STATED PROBLEM
All of the lines below are to be transcribed faithfully, with pictures excluded from the copy.

## begin SUPPLIED MATERIAL

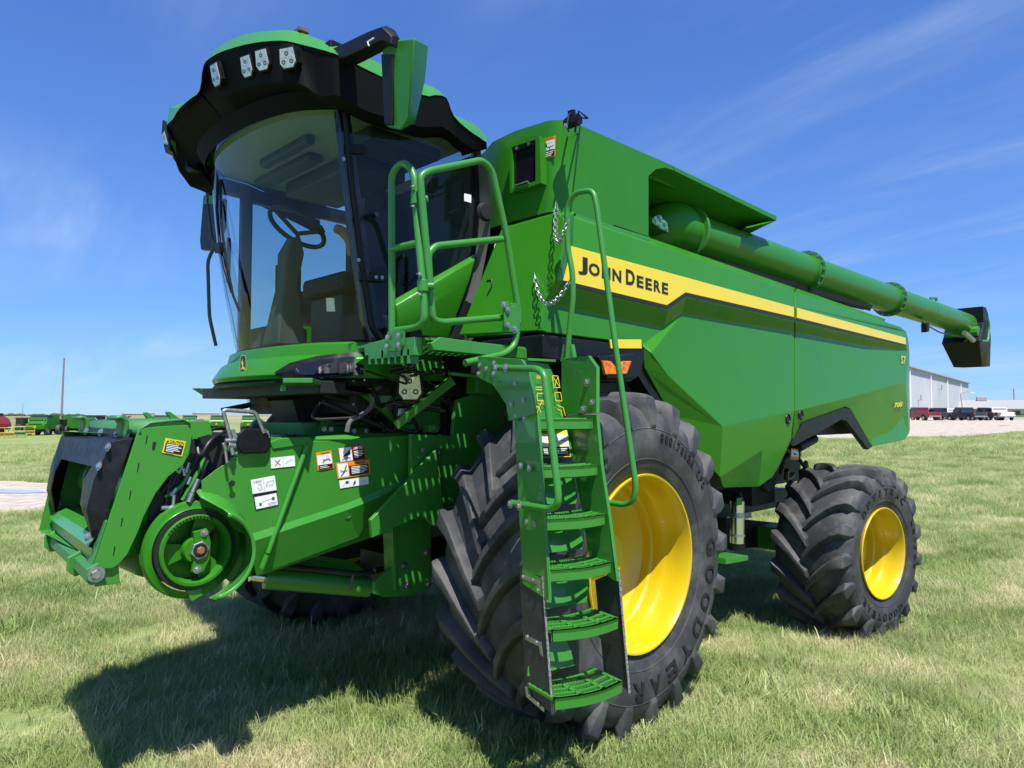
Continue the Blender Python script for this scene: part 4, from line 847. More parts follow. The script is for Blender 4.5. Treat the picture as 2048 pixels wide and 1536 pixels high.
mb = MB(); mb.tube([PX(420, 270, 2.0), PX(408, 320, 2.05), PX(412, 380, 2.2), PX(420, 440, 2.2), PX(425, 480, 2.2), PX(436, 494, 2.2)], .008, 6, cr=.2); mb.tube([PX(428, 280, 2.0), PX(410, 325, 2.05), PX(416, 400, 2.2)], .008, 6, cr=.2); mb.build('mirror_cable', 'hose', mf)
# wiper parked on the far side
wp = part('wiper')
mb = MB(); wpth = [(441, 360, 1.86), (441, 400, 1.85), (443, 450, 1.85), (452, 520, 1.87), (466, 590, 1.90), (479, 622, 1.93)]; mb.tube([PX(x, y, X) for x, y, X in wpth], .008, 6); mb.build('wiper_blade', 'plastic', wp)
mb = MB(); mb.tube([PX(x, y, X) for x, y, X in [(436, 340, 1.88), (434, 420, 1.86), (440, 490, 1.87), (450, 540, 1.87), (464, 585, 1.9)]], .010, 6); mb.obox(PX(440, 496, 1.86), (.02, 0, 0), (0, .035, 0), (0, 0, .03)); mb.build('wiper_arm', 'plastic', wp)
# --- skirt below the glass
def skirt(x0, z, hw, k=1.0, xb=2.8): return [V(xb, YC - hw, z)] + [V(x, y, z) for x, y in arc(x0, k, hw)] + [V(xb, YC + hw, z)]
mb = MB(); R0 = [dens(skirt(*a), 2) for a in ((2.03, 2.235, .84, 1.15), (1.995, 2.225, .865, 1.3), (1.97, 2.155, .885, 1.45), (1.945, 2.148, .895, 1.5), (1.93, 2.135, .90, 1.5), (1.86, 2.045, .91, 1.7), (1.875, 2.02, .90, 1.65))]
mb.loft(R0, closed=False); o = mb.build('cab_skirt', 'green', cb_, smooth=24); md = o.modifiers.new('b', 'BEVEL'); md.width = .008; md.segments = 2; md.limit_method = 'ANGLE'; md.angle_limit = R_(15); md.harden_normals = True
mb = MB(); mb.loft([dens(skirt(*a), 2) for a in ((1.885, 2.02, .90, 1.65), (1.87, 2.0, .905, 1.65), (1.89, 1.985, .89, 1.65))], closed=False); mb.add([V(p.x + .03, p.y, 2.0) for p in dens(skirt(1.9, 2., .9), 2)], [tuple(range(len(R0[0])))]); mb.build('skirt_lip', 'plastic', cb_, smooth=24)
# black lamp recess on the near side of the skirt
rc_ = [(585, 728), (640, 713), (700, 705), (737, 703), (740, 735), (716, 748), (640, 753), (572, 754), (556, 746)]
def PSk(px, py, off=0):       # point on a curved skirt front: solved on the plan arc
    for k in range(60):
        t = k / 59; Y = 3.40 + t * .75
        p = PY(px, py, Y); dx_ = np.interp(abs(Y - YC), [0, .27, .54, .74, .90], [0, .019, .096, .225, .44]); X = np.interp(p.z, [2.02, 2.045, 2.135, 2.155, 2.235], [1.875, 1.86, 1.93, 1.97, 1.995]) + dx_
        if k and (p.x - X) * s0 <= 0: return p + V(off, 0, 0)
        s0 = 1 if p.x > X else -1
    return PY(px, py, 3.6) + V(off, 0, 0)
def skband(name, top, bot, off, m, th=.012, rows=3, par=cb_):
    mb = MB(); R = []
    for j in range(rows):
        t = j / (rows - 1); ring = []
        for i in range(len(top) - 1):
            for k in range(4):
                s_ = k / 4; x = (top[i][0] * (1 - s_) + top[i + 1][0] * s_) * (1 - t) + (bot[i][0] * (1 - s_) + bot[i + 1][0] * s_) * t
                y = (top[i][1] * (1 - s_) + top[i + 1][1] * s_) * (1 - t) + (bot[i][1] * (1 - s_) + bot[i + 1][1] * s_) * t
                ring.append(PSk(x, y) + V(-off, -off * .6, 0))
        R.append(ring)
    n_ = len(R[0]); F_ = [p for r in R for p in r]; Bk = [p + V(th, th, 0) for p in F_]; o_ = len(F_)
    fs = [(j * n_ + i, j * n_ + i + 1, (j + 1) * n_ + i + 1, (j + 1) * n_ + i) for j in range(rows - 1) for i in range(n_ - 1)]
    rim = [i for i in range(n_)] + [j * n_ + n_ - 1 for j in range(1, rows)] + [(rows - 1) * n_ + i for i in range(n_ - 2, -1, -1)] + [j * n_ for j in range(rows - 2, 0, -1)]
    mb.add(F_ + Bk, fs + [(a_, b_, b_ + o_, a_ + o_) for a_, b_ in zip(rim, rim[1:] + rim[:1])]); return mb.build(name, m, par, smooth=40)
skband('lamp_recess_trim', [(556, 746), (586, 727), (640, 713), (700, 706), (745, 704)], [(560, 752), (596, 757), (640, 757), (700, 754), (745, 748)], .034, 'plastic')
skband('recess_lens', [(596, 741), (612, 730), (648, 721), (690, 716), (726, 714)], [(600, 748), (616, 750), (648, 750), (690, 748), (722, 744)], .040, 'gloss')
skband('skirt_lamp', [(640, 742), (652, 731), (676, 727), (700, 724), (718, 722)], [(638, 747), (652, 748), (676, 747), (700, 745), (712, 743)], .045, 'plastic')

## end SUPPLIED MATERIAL

EXERCISE OUTPUT
Continue the Blender Python script for this scene: part 4, from line 847. More parts follow. The script is for Blender 4.5. Treat the picture as 2048 pixels wide and 1536 pixels high.
mb = MB(); mb.tube([PX(420, 270, 2.0), PX(408, 320, 2.05), PX(412, 380, 2.2), PX(420, 440, 2.2), PX(425, 480, 2.2), PX(436, 494, 2.2)], .008, 6, cr=.2); mb.tube([PX(428, 280, 2.0), PX(410, 325, 2.05), PX(416, 400, 2.2)], .008, 6, cr=.2); mb.build('mirror_cable', 'hose', mf)
# wiper parked on the far side
wp = part('wiper')
mb = MB(); wpth = [(441, 360, 1.86), (441, 400, 1.85), (443, 450, 1.85), (452, 520, 1.87), (466, 590, 1.90), (479, 622, 1.93)]; mb.tube([PX(x, y, X) for x, y, X in wpth], .008, 6); mb.build('wiper_blade', 'plastic', wp)
mb = MB(); mb.tube([PX(x, y, X) for x, y, X in [(436, 340, 1.88), (434, 420, 1.86), (440, 490, 1.87), (450, 540, 1.87), (464, 585, 1.9)]], .010, 6); mb.obox(PX(440, 496, 1.86), (.02, 0, 0), (0, .035, 0), (0, 0, .03)); mb.build('wiper_arm', 'plastic', wp)
# --- skirt below the glass
def skirt(x0, z, hw, k=1.0, xb=2.8): return [V(xb, YC - hw, z)] + [V(x, y, z) for x, y in arc(x0, k, hw)] + [V(xb, YC + hw, z)]
mb = MB(); R0 = [dens(skirt(*a), 2) for a in ((2.03, 2.235, .84, 1.15), (1.995, 2.225, .865, 1.3), (1.97, 2.155, .885, 1.45), (1.945, 2.148, .895, 1.5), (1.93, 2.135, .90, 1.5), (1.86, 2.045, .91, 1.7), (1.875, 2.02, .90, 1.65))]
mb.loft(R0, closed=False); o = mb.build('cab_skirt', 'green', cb_, smooth=24); md = o.modifiers.new('b', 'BEVEL'); md.width = .008; md.segments = 2; md.limit_method = 'ANGLE'; md.angle_limit = R_(15); md.harden_normals = True
mb = MB(); mb.loft([dens(skirt(*a), 2) for a in ((1.885, 2.02, .90, 1.65), (1.87, 2.0, .905, 1.65), (1.89, 1.985, .89, 1.65))], closed=False); mb.add([V(p.x + .03, p.y, 2.0) for p in dens(skirt(1.9, 2., .9), 2)], [tuple(range(len(R0[0])))]); mb.build('skirt_lip', 'plastic', cb_, smooth=24)
# black lamp recess on the near side of the skirt
rc_ = [(585, 728), (640, 713), (700, 705), (737, 703), (740, 735), (716, 748), (640, 753), (572, 754), (556, 746)]
def PSk(px, py, off=0):       # point on a curved skirt front: solved on the plan arc
    for k in range(60):
        t = k / 59; Y = 3.40 + t * .75
        p = PY(px, py, Y); dx_ = np.interp(abs(Y - YC), [0, .27, .54, .74, .90], [0, .019, .096, .225, .44]); X = np.interp(p.z, [2.02, 2.045, 2.135, 2.155, 2.235], [1.875, 1.86, 1.93, 1.97, 1.995]) + dx_
        if k and (p.x - X) * s0 <= 0: return p + V(off, 0, 0)
        s0 = 1 if p.x > X else -1
    return PY(px, py, 3.6) + V(off, 0, 0)
def skband(name, top, bot, off, m, th=.012, rows=3, par=cb_):
    mb = MB(); R = []
    for j in range(rows):
        t = j / (rows - 1); ring = []
        for i in range(len(top) - 1):
            for k in range(4):
                s_ = k / 4; x = (top[i][0] * (1 - s_) + top[i + 1][0] * s_) * (1 - t) + (bot[i][0] * (1 - s_) + bot[i + 1][0] * s_) * t
                y = (top[i][1] * (1 - s_) + top[i + 1][1] * s_) * (1 - t) + (bot[i][1] * (1 - s_) + bot[i + 1][1] * s_) * t
                ring.append(PSk(x, y) + V(-off, -off * .6, 0))
        R.append(ring)
    n_ = len(R[0]); F_ = [p for r in R for p in r]; Bk = [p + V(th, th, 0) for p in F_]; o_ = len(F_)
    fs = [(j * n_ + i, j * n_ + i + 1, (j + 1) * n_ + i + 1, (j + 1) * n_ + i) for j in range(rows - 1) for i in range(n_ - 1)]
    rim = [i for i in range(n_)] + [j * n_ + n_ - 1 for j in range(1, rows)] + [(rows - 1) * n_ + i for i in range(n_ - 2, -1, -1)] + [j * n_ for j in range(rows - 2, 0, -1)]
    mb.add(F_ + Bk, fs + [(a_, b_, b_ + o_, a_ + o_) for a_, b_ in zip(rim, rim[1:] + rim[:1])]); return mb.build(name, m, par, smooth=40)
skband('lamp_recess_trim', [(556, 746), (586, 727), (640, 713), (700, 706), (745, 704)], [(560, 752), (596, 757), (640, 757), (700, 754), (745, 748)], .034, 'plastic')
skband('recess_lens', [(596, 741), (612, 730), (648, 721), (690, 716), (726, 714)], [(600, 748), (616, 750), (648, 750), (690, 748), (722, 744)], .040, 'gloss')
skband('skirt_lamp', [(640, 742), (652, 731), (676, 727), (700, 724), (718, 722)], [(638, 747), (652, 748), (676, 747), (700, 745), (712, 743)], .045, 'plastic')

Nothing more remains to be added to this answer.